パパドを砕いてふりかけの如くライスに散らし、ダルカレーを重ねて「ネパール式ねこまんま」を堪能。パパドの食感、ニンニクガツン系のダルカレーでスプーンが進む。
ダイコンの漬物は結構スパイスが効いていながら酸味もあって爽やか。青菜炒めもカレーやライスと一緒に食べるといいおかずになる。
・「ライスのダム決壊」新たな気持ちでダルバートに向き合える
ライスのダムを崩し、カレーの泉を合流させていく。
スパイス系のチキンカレーとニンニクガツン系のダルカレーでまた新たな味わいになって新鮮な気持ちでダルバートに向き合える。
最終的にすべての味を重ねてかきこんでいく。ほどよい辛さ、スパイス感、ニンニク感、野菜のおかずの食感が渾然一体となっていく。これがダルバートの醍醐味だ。

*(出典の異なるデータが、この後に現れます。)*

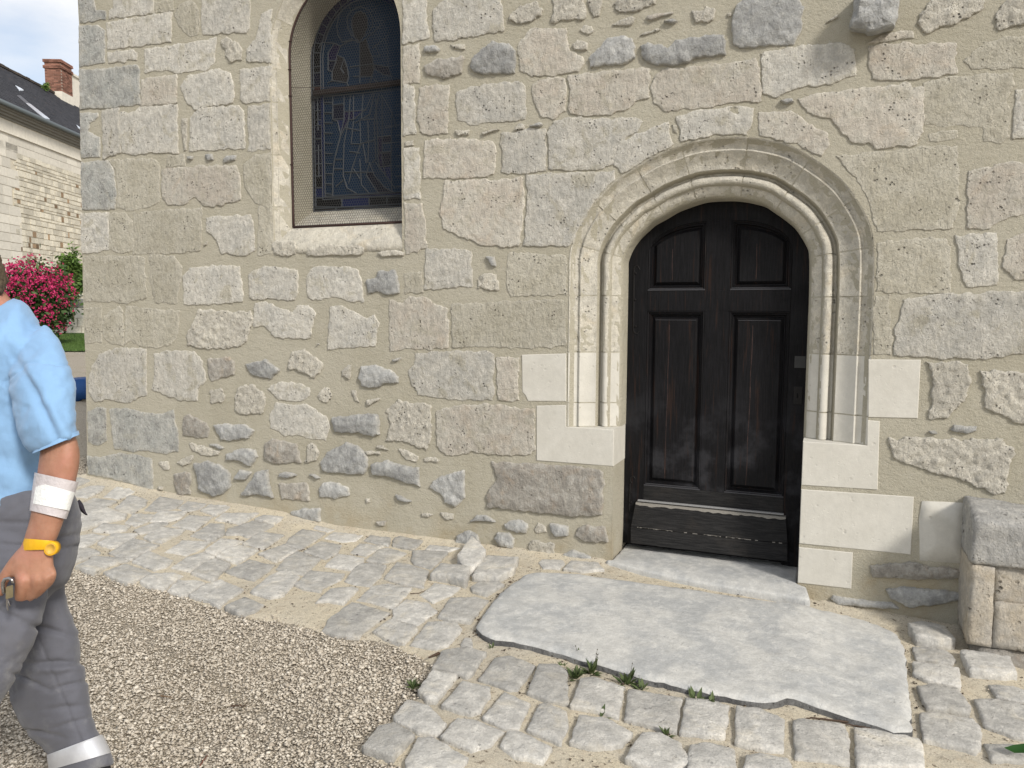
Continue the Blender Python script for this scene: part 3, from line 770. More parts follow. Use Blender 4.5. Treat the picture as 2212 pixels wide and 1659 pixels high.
th = [(JL+.002, .36), (JL+.002, .01), (JL-.030, -.02)]+[atz(u, v, -.055) for u, v in ((1315,1226),(1360,1237),(1400,1246),(1500,1264),(1600,1279),(1700,1293),(1750,1301))]+[(JR+.045, -.03), (JR-.002, .0), (JR-.002, .36)]
def zth(x, y, d):
    e = np.clip((y+.20)/.24, 0, 1); return -.012-.05*(1-e)**2+.004*fbm(x*6, y*6, 3)-.012*(x-JL)*0-(.01 if d < .004 else 0)
thr = heightpatch(th, zth, .03, (.006, .016), rs, 'threshold', M['t'], chapel, .2, .003)

# ---------------------------------------------------------------- door
def wood_mat():
    m, nt, b = newmat('black_painted_oak'); v = objvec(nt, (1, 1, .05)); v2 = objvec(nt)
    gr = noise_n(nt, v, 190., 4, .7, .4); gr2 = noise_n(nt, v, 55., 4, .6, .2); pt = noise_n(nt, v2, 4.5, 5, .6)
    col = mixc(nt, ramp(nt, gr, .35, .7), (.0035, .0035, .0042), (.009, .0085, .010))
    sep = nt.nodes.new('ShaderNodeSeparateXYZ'); nt.links.new(v2, sep.inputs[0])
    low = ramp(nt, sep.outputs[2], 1.2, .4, 0, 1)
    col = mixc(nt, math_n(nt, 'MULTIPLY', ramp(nt, pt, .48, .66, 0, .8), low), col, (.034, .034, .038))
    col = mixc(nt, ramp(nt, gr2, .56, .70, 0, .7), col, (.026, .014, .010))
    vs = objvec(nt, (1, 1, .25)); sc = noise_n(nt, vs, 26., 6, .8)
    col = mixc(nt, math_n(nt, 'MULTIPLY', ramp(nt, sc, .70, .76, 0, .6), low), col, (.12, .11, .10))
    nt.links.new(col, b.inputs['Base Color']); b.inputs['Specular IOR Level'].default_value = .16
    nt.links.new(ramp(nt, pt, .3, .7, .5, .8), b.inputs['Roughness'])
    bump(nt, b, [(gr, .0015, .8), (gr2, .002, .6)]); return m
def wood_h_mat():
    m, nt, b = newmat('weathered_black_oak'); v = objvec(nt, (.05, 1, 1)); v2 = objvec(nt)
    gr = noise_n(nt, v, 170., 4, .7, .4); pt = noise_n(nt, v2, 7, 5, .6)
    col = mixc(nt, ramp(nt, gr, .35, .7), (.007, .007, .0075), (.026, .025, .025))
    col = mixc(nt, ramp(nt, pt, .5, .75, 0, .55), col, (.034, .029, .025))
    nt.links.new(col, b.inputs['Base Color']); b.inputs['Roughness'].default_value = .75
    bump(nt, b, [(gr, .003, 1.0)]); return m
M['wood'] = wood_mat(); M['woodh'] = wood_h_mat()
M['worn'] = flat_mat('bare_worn_wood', (.24, .225, .20), .8, vary=0, bumpk=1.0, scale=70)
M['edge'] = flat_mat('edge_highlight', (.05, .05, .055), .55, scale=90, bumpk=.5)  # paler than the door: light caught on the sill beads put into the colour
M['crack'] = flat_mat('split_with_dust', (.055, .035, .03), .9, scale=120)
M['iron'] = flat_mat('black_iron', (.011, .010, .010), .6, metal=.1, scale=100, bumpk=.6)
YD = .27
door = bpy.data.objects.new('door', None); COL.objects.link(door); door.parent = chapel
def DW(u, v, y=YD): return W(u, v, y)
def dbar(name, poly, y0, y1, mat, parent=door, bev=.002):
    bm = bmesh.new(); prism(bm, poly, y0, y1, bev); return bm_obj(name, bm, mat, parent)
X = lambda u, v=850: DW(u, v)[0]
Z = lambda v, u=1540: DW(u, v)[1]
xa, xb, xc, xd, xe, xf = JL-.03, X(1394), X(1517), X(1570), X(1701), JR+.03
z0, z1, z2, z3, z4 = .012, Z(1062), Z(672), Z(627), Z(480)
ztop = Z(400)
# arched heads of the upper panels: the same curve on both sides of the mid stile
def archz(x):
    c = (xb+xe)/2; h = (xe-xb)/2; u = min(1, abs(x-c)/h); zs, zt = Z(545), Z(476)
    return zs+(zt-zs)*max(0, 1-u**2.6)**.5
dbar('stile', [(xa, z0), (xb, z0), (xb, ztop), (xa, ztop)], YD, YD+.05, M['wood'])
dbar('stile', [(xe, z0-.02), (xf, z0-.02), (xf, ztop), (xe, ztop)], YD-.001, YD+.05, M['wood'])
dbar('stile', [(xc, z1), (xd, z1), (xd, archz((xc+xd)/2)), (xc, archz((xc+xd)/2))], YD+.001, YD+.05, M['wood'])
dbar('rail', [(xb, z2), (xe, z2), (xe, z3), (xb, z3)], YD-.0005, YD+.05, M['woodh'] if 0 else M['wood'])
dbar('rail', [(xb, z0), (xe, z0), (xe, z1), (xb, z1)], YD+.0005, YD+.05, M['woodh'])
xs = list(np.linspace(xb, xe, 33))
dbar('rail', [(xb, ztop+.08)]+[(x, archz(x)) for x in xs]+[(xe, ztop+.08)], YD+.0012, YD+.05, M['wood'], bev=0)
def panel(x0, x1, za, top, lower):
    """recessed field with a raised centre and mouldings"""
    n = 14
    def outl(d):
        a, b = x0+d, x1-d
        if top is None: return [(a, za+d), (b, za+d), (b, z2-d), (a, z2-d)]
        return [(a, za+d), (b, za+d)]+[(x, archz(x)-d) for x in np.linspace(b, a, n)]
    bm = bmesh.new(); prism(bm, outl(-.01), YD+.034, YD+.045)
    R0, R1 = outl(.032), outl(.050)
    A = [bm.verts.new((x, YD+.033, z)) for x, z in R0]; B = [bm.verts.new((x, YD+.016, z)) for x, z in R1]
    for i in range(len(A)): j = (i+1) % len(A); bm.faces.new((A[i], A[j], B[j], B[i]))
    bm.faces.new(B)
    o = bm_obj('panel', bm, M['wood'], door)
    # moulding frame, a stepped bead
    bm = bmesh.new(); L = [(outl(0), YD+.004), (outl(.005), YD+.001), (outl(.010), YD+.005), (outl(.013), YD+.014), (outl(.019), YD+.013), (outl(.026), YD+.032)]
    rings = [[bm.verts.new((x, y, z)) for x, z in P] for P, y in L]
    for P, Q in zip(rings, rings[1:]):
        for i in range(len(P)): j = (i+1) % len(P); bm.faces.new((P[i], P[j], Q[j], Q[i]))
    bm_obj('moulding', bm, M['wood'], o)
    bm = bmesh.new(); add_box(bm, (x0+.001, YD-.0015, za), (x1-.001, YD+.010, za+.0075), .002)
    add_box(bm, (x0+.006, YD+.006, za+.010), (x1-.006, YD+.014, za+.0145), .0015)
    bm_obj('sill_bead', bm, M['edge'], o)
    if top is None:
        bm = bmesh.new(); add_box(bm, (x0+.048, YD+.0135, z2-.054), (x1-.048, YD+.019, z2-.051), .0008); bm_obj('pale_edge', bm, M['edge'], o)  # thin paler strip along the top of the raised field
    xm = x0+(x1-x0)*(.40 if lower else .42); bm = bmesh.new(); za2, zb2 = (za+.05, z2-.08) if top is None else (za+.06, archz(xm)-.12)
    pts = [(xm+.004*nz3(z*6, x0, 2)-(.012 if lower else 0)*(1-(z-za)/1.0), YD+.0150, z) for z in np.linspace(za2, zb2, 30)]
    for (a, b) in zip(pts, pts[1:]):
        w = .0008+.0022*abs(nz3(a[2]*14, x0*9, 5))
        vs = [bm.verts.new(q) for q in ((a[0]-w, a[1], a[2]), (a[0]+w, a[1], a[2]), (b[0]+w, b[1], b[2]), (b[0]-w, b[1], b[2]))]; bm.faces.new(vs)
    bm_obj('split', bm, M['crack'], o)
panel(xb, xc, z3, 1, False); panel(xd, xe, z3, 1, False)
panel(xb, xc, z1, None, True); panel(xd, xe, z1, None, True)
# weatherboard: two boards forming a wedge, batten above
def wedge(name, corners, y_top, y_bot, mat):
    (x0, zt0), (x1, zt1), (x2, zb1), (x3, zb0) = corners; bm = bmesh.new()
    nseg = 24; T = []; B = []; TB = []; BB = []
    for i in range(nseg+1):
        t = i/nseg; jt = .0018*nz3(t*30, zt0*9, 1); jb = .003*nz3(t*26, zb0*11, 4)
        T.append(bm.verts.new((x0+(x1-x0)*t, y_top, zt0+(zt1-zt0)*t+jt))); B.append(bm.verts.new((x3+(x2-x3)*t, y_bot, zb0+(zb1-zb0)*t+jb)))
        TB.append(bm.verts.new((x0+(x1-x0)*t, YD, zt0+(zt1-zt0)*t+.004))); BB.append(bm.verts.new((x3+(x2-x3)*t, YD, zb0+(zb1-zb0)*t)))
    for i in range(nseg):
        bm.faces.new((T[i], T[i+1], B[i+1], B[i])); bm.faces.new((TB[i], TB[i+1], T[i+1], T[i])); bm.faces.new((B[i], B[i+1], BB[i+1], BB[i]))
    bm.faces.new((TB[0], T[0], B[0], BB[0])); bm.faces.new((TB[-1], BB[-1], B[-1], T[-1]))
    return bm_obj(name, bm, mat, door)
a0, a1 = W(1373,1087,.245), W(1697.5,1119,.245); m0, m1 = W(1362.6,1140,.222), W(1701,1173,.222); b0, b1 = W(1362.6,1173,.205), W(1700.6,1213,.205)
zt_, zm_, zb_ = (a0[1]+a1[1])/2, (m0[1]+m1[1])/2, (b0[1]+b1[1])/2
wedge('weatherboard', [(a0[0], zt_), (a1[0], zt_), (m1[0], zm_+.002), (m0[0], zm_+.002)], .246, .224, M['woodh'])
wedge('weatherboard', [(m0[0], zm_-.002), (m1[0], zm_-.002), (b1[0], zb_), (b0[0], zb_)], .222, .205, M['woodh'])
bm = bmesh.new(); add_box(bm, (a0[0]+.01, .250, zt_+.012), (a1[0]-.012, YD, zt_+.021), .002); bm_obj('batten', bm, flat_mat('grey_batten', (.26, .26, .26), .6), door)
bm = bmesh.new(); nseg = 60; U = []; L_ = []
for i in range(nseg+1):
    t = i/nseg; x = a0[0]+(a1[0]-a0[0])*t; d = .006+.010*abs(nz3(t*14, 3, 3))+.006*abs(nz3(t*55, 3, 3))
    U.append(bm.verts.new((x, .2455, zt_+.003))); L_.append(bm.verts.new((x, .2450-.022*d/.11, zt_-d)))
for i in range(nseg): bm.faces.new((U[i], U[i+1], L_[i+1], L_[i]))
TBk = [bm.verts.new((v.co.x, YD-.002, zt_+.007)) for v in U]
for i in range(nseg): bm.faces.new((TBk[i], TBk[i+1], U[i+1], U[i]))
bm_obj('worn_edge', bm, M['worn'], door)
bm = bmesh.new()
for i in range(34):
    t0 = rs.random(); L = .01+.03*rs.random(); x = m0[0]+(m1[0]-m0[0])*t0*.95
    add_box(bm, (x, .2215, zm_-.001), (x+L, .2245, zm_+.0015+.002*rs.random()))
bm_obj('worn_edge', bm, M['worn'], door)
# hinges: vertical straps with scrolled ends
def hinge(uv):
    bm = bmesh.new(); P = [DW(u, v, YD-.006) for u, v in uv]; Q, _ = resample(P, .01); n = len(Q)
    tube(bm, [(q[0], YD-.001, q[1]) for q in Q], [.002+.003*math.sin(math.pi*min(1, max(0, i/(n-1))))**.4 for i in range(n)], 6)
    o = bm_obj('hinge', bm, M['iron'], door)
    for (u, v) in [(uv[0][0]-9, uv[3][1]), (uv[0][0]-10, (uv[3][1]+uv[-4][1])/2), (uv[0][0]-9, uv[-4][1])]:
        bm = bmesh.new(); q = DW(u, v, YD-.006); bmesh.ops.create_icosphere(bm, subdivisions=1, radius=.007, matrix=Matrix.Translation((q[0], YD-.003, q[1]))); bm_obj('nail', bm, M['iron'], o)
    return o
hinge([(1382,583),(1377,574),(1370,578),(1369,590),(1368.5,650),(1368,705),(1370,719),(1376,721),(1380,716)])
hinge([(1372,1036),(1368,1029),(1362,1032),(1361,1042),(1360,1062),(1359,1085),(1359,1100),(1362,1108),(1366,1106)])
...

勢いのまま完食。ちょっとだけ残しておいたホッピーを流し込んで大満足。
・今回訪問した店舗の情報
店名 ヤキトリネパリ
住所 東京都三鷹市下連雀7-9-4
営業時間 11:00〜15:00(ランチ)、17:00~0:00(ディナー)
定休日 月曜日
執筆:ダルバート研究家・田中ケッチャム
Photo:RocketNews24
▼店名ロゴだけでなく、店主や店員さんが着ているTシャツのデザインも可愛い。周辺はマンションや団地が建ち並んでおり、駅から離れていながら近隣住人やファミリー層に愛されている良店。
何より居酒屋出身の店主のいなせな接客が気持ちいい。ヤキトリやネパール系のツマミで酒を飲み、ダルバートやネパールヌードルでシメるという楽しみ方もオススメだ。